## BEGIN PROVIDED MATERIAL
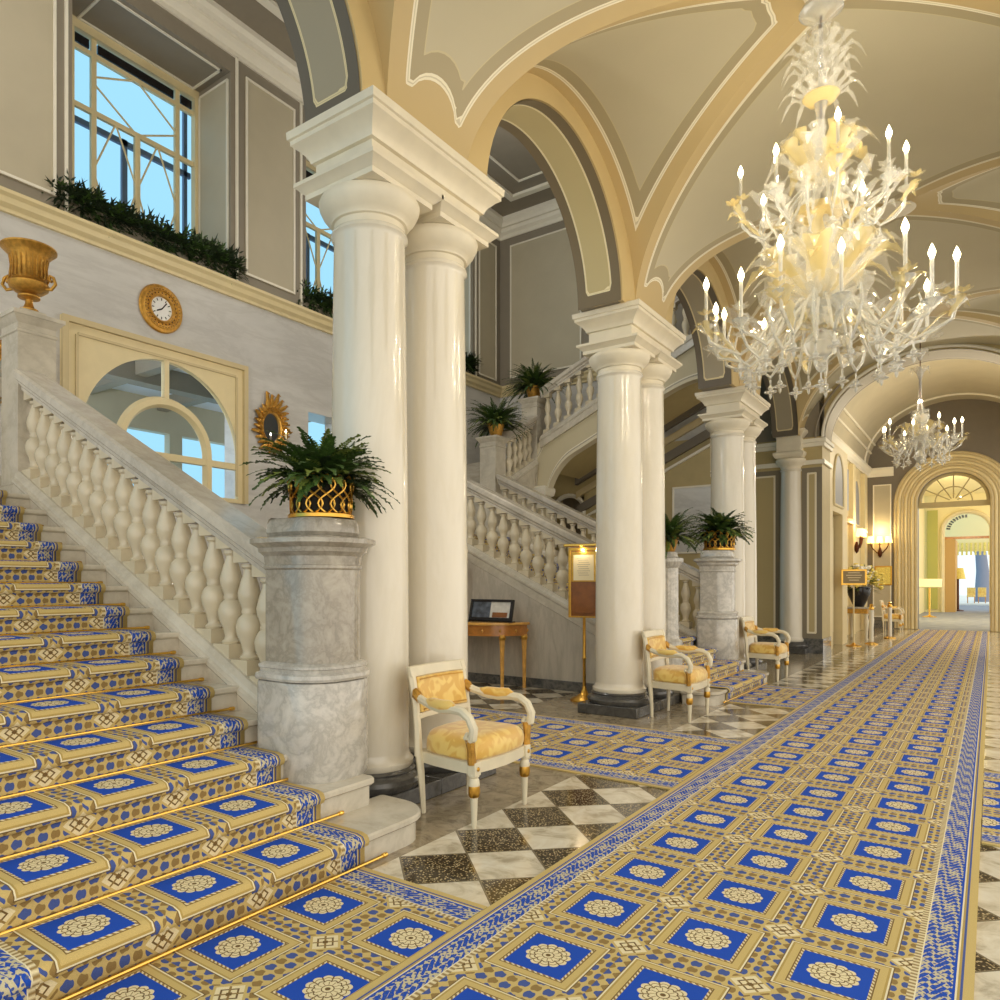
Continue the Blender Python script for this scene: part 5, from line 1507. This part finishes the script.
for z0, n, r, h in ((4.1, 8, .18, .12), (4.75, 8, .18, .16), (5.0, 8, .16, .2)):
    for k in range(n):
        g = MB(); leafblade(g, (CX2, CY2, z0), 2*pi*k/n, r, h, .5, .05, 8, .3)
        g.build('small_leaf', M['gleaf'], sc, smooth=60, recalc=False)
# plaster rosettes at the crowns
for yy in (bays[1][0], bays[2][0]):
    g = MB(); g.lathe([(0, 0), (.2, 0), (.22, -.02), (.18, -.035), (.12, -.03), (.05, -.05), (0, -.05)], (XC, yy, SPR+RISE), 24); struct(g.build('trim_21', M['stone']))

# ================================================================== LIGHT
def plight(loc, e, col=(1, .88, .68), r=.25):
    l = bpy.data.lights.new('chandelier_and_fill_light', 'POINT'); l.energy = e; l.color = col; l.shadow_soft_size = .02  # shared by the chandelier lamps and the added fill lamps below
    o = bpy.data.objects.new('chandelier_and_fill_light', l); COL.objects.link(o); o.location = loc
for k in range(6): plight((CX+.8*cos(k*pi/3), CY+.8*sin(k*pi/3), 3.85), 7, r=.15)
for k in range(4): plight((CX+.5*cos(k*pi/2), CY+.5*sin(k*pi/2), 4.7), 5, r=.15)
plight((CX2, CY2, 4.35), 40, r=.3)
plight((XC, 21.5, 4.6), 120, (1, .86, .62), .4)  # lights the second room; no chandelier is built there
plight((XC, 33, 4.6), 300, (1, .9, .66), .5)  # lights the third room; no chandelier is built there
plight((-11, 3.2, 3.6), 260, (.78, .86, 1), .5)  # bluish fill lamp added out of view to brighten the room behind the arched window
plight((-6.4, 3.2, 8.0), 95, (1, .95, .88), .6); plight((-6.4, 9.8, 8.0), 95, (1, .95, .88), .6); plight((-6.0, 6.6, 4.6), 60, (1, .95, .88), .6)  # unseen fill lamps added to brighten the stair hall, no fixture built
w = bpy.data.worlds.new('daylight'); SC.world = w; w.use_nodes = True; nt = w.node_tree
bg = nt.nodes['Background']; tc = nt.nodes.new('ShaderNodeTexCoord'); sp = nt.nodes.new('ShaderNodeSeparateXYZ'); nt.links.new(tc.outputs['Generated'], sp.inputs[0])
fx = N(nt, sp.outputs[0]); fy = N(nt, sp.outputs[1]); fz = N(nt, sp.outputs[2])
side = (fx*1.6+.5 + 0.0).max(0).min(1)
c = mixc(nt, side, (.235, .47, .62, 1), (1.0, .93, .82, 1))
nt.links.new(c, bg.inputs[0]); bg.inputs[1].default_value = 1.45
v = SC.view_settings; SC.display_settings.display_device = 'sRGB'
v.view_transform = 'Standard'; v.look = 'None'; v.gamma = 1; v.exposure = 0.25; v.use_curve_mapping = False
## END PROVIDED MATERIAL
_BRIEF:_ Print the whole listing above once more, word for word, without its pictures.

_EXERCISE SOLUTION:_
Continue the Blender Python script for this scene: part 5, from line 1507. This part finishes the script.
for z0, n, r, h in ((4.1, 8, .18, .12), (4.75, 8, .18, .16), (5.0, 8, .16, .2)):
    for k in range(n):
        g = MB(); leafblade(g, (CX2, CY2, z0), 2*pi*k/n, r, h, .5, .05, 8, .3)
        g.build('small_leaf', M['gleaf'], sc, smooth=60, recalc=False)
# plaster rosettes at the crowns
for yy in (bays[1][0], bays[2][0]):
    g = MB(); g.lathe([(0, 0), (.2, 0), (.22, -.02), (.18, -.035), (.12, -.03), (.05, -.05), (0, -.05)], (XC, yy, SPR+RISE), 24); struct(g.build('trim_21', M['stone']))

# ================================================================== LIGHT
def plight(loc, e, col=(1, .88, .68), r=.25):
    l = bpy.data.lights.new('chandelier_and_fill_light', 'POINT'); l.energy = e; l.color = col; l.shadow_soft_size = .02  # shared by the chandelier lamps and the added fill lamps below
    o = bpy.data.objects.new('chandelier_and_fill_light', l); COL.objects.link(o); o.location = loc
for k in range(6): plight((CX+.8*cos(k*pi/3), CY+.8*sin(k*pi/3), 3.85), 7, r=.15)
for k in range(4): plight((CX+.5*cos(k*pi/2), CY+.5*sin(k*pi/2), 4.7), 5, r=.15)
plight((CX2, CY2, 4.35), 40, r=.3)
plight((XC, 21.5, 4.6), 120, (1, .86, .62), .4)  # lights the second room; no chandelier is built there
plight((XC, 33, 4.6), 300, (1, .9, .66), .5)  # lights the third room; no chandelier is built there
plight((-11, 3.2, 3.6), 260, (.78, .86, 1), .5)  # bluish fill lamp added out of view to brighten the room behind the arched window
plight((-6.4, 3.2, 8.0), 95, (1, .95, .88), .6); plight((-6.4, 9.8, 8.0), 95, (1, .95, .88), .6); plight((-6.0, 6.6, 4.6), 60, (1, .95, .88), .6)  # unseen fill lamps added to brighten the stair hall, no fixture built
w = bpy.data.worlds.new('daylight'); SC.world = w; w.use_nodes = True; nt = w.node_tree
bg = nt.nodes['Background']; tc = nt.nodes.new('ShaderNodeTexCoord'); sp = nt.nodes.new('ShaderNodeSeparateXYZ'); nt.links.new(tc.outputs['Generated'], sp.inputs[0])
fx = N(nt, sp.outputs[0]); fy = N(nt, sp.outputs[1]); fz = N(nt, sp.outputs[2])
side = (fx*1.6+.5 + 0.0).max(0).min(1)
c = mixc(nt, side, (.235, .47, .62, 1), (1.0, .93, .82, 1))
nt.links.new(c, bg.inputs[0]); bg.inputs[1].default_value = 1.45
v = SC.view_settings; SC.display_settings.display_device = 'sRGB'
v.view_transform = 'Standard'; v.look = 'None'; v.gamma = 1; v.exposure = 0.25; v.use_curve_mapping = False